Oil&Gas Materials 14 December 2011 17:04 (UTC +04:00)
OPEC oil producers on Wednesday readied their first new production limit in three years in a deal that would settle a 6-month-old argument over output levels in Saudi Arabia's favour
OPEC meets on 30 mln bpd oil limit

OPEC oil producers on Wednesday readied their first new production limit in three years in a deal that would settle a 6-month-old argument over output levels in Saudi Arabia's favour, Reurets reported.

The Organization of the Petroleum Exporting Countries is considering a new supply target of 30 million barrels daily, roughly in line with its current production.

"Now we are going for 30 million which I think most countries agreed to," said Kuwaiti Oil Minster Mohammad al-Busairi as the meeting started.

"I think so, this is good," said Angolan Oil Minister Jose de Vasconcelos.

That would put a cap on output for all 12 OPEC members for the first half of the year, keeping supply near 3-year highs -- enough to rebuild lean global inventories.

Higher supply from OPEC has kept a leash on oil prices which traded at $108.80 for Brent on Tuesday, down from a year-high $127 in April.

Ministers may also discuss, but are thought unlikely to settle, individual national quotas.

When OPEC met in June it failed to reach an agreement on a higher supply limit, leaving Saudi Arabia free to open the taps to compensate for lost Libyan supply.

Riyadh says it pumped 10 million barrels a day last month, its highest in decades and up from about 9 million bpd in May before OPEC last met and two million more than its old quota dating back to OPEC's last agreement in December 2008.

Price hawks Iran, Venezuela and Algeria, all of whom already pump at full capacity, want to keep oil prices above $100 a barrel.

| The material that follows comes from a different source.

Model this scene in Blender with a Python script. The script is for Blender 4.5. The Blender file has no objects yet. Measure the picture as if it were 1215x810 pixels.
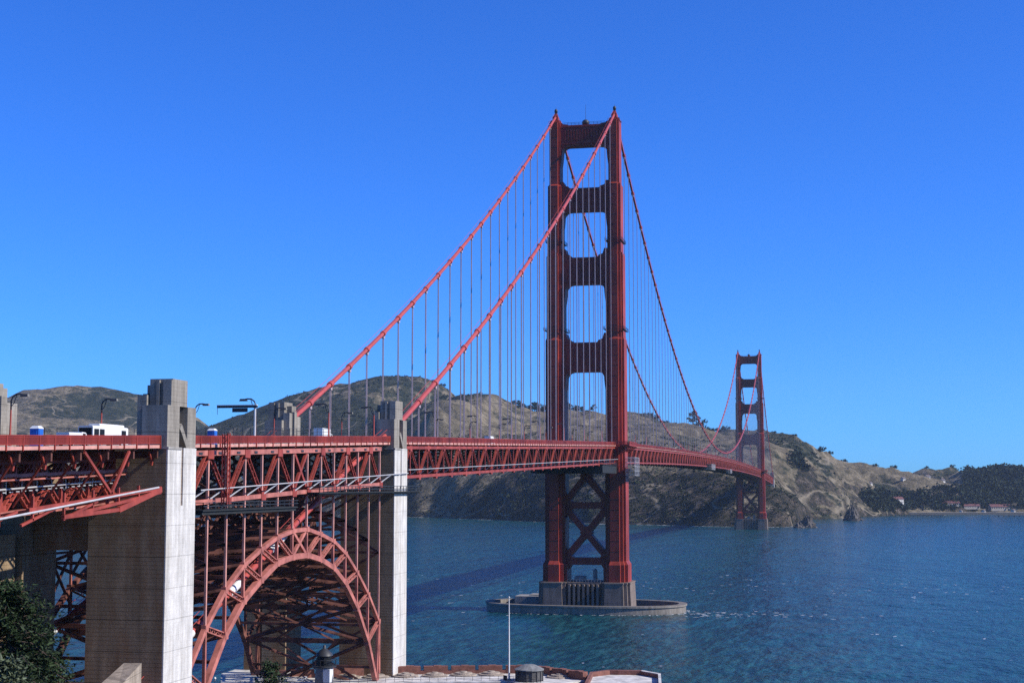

Brent crude traded at just over $109 on Wednesday.

"We think the present level is appropriate for producers and consumers," Algerian Oil Minister Youcef Yousfi said of oil prices.

Libyan output won't guide Saudi policy

The hawks are seeking a commitment from Saudi and its fellow Gulf Arab producers Kuwait and the United Arab Emirates to make room for the restoration of Libya's supply so that collective production does not balloon over the course of 2012.

Saudi Arabia does not look likely to consent to that.

"If Libya increases it doesn't necessarily mean Saudi will cut," said Saudi Oil Minister Ali al-Naimi.

"We don't react to that, we react to market demand," he said.

Saudi and other Gulf producers would prefer lower prices to help nurture global economic growth. The UAE said recently that $80-$100 was preferable.

"Saudi Arabia is the central banker of the oil market and the decision that they will bring more oil to the market is definitely a good one," said Fatih Birol, chief economist at consumer body the International Energy Agency.

With Libyan supplies post-civil war rising more quickly than expected, world oil inventories should increase if OPEC maintains output near current levels.

OPEC's secretariat calculates that 30 million barrels a day from OPEC will meet demand in the first half of the year and build stocks by 650,000 bpd.

According to the U.S. Energy Information Administration that would lift inventories among industrialised OECD nations from 56 days of OECD demand now to 60 days by the middle of 2012.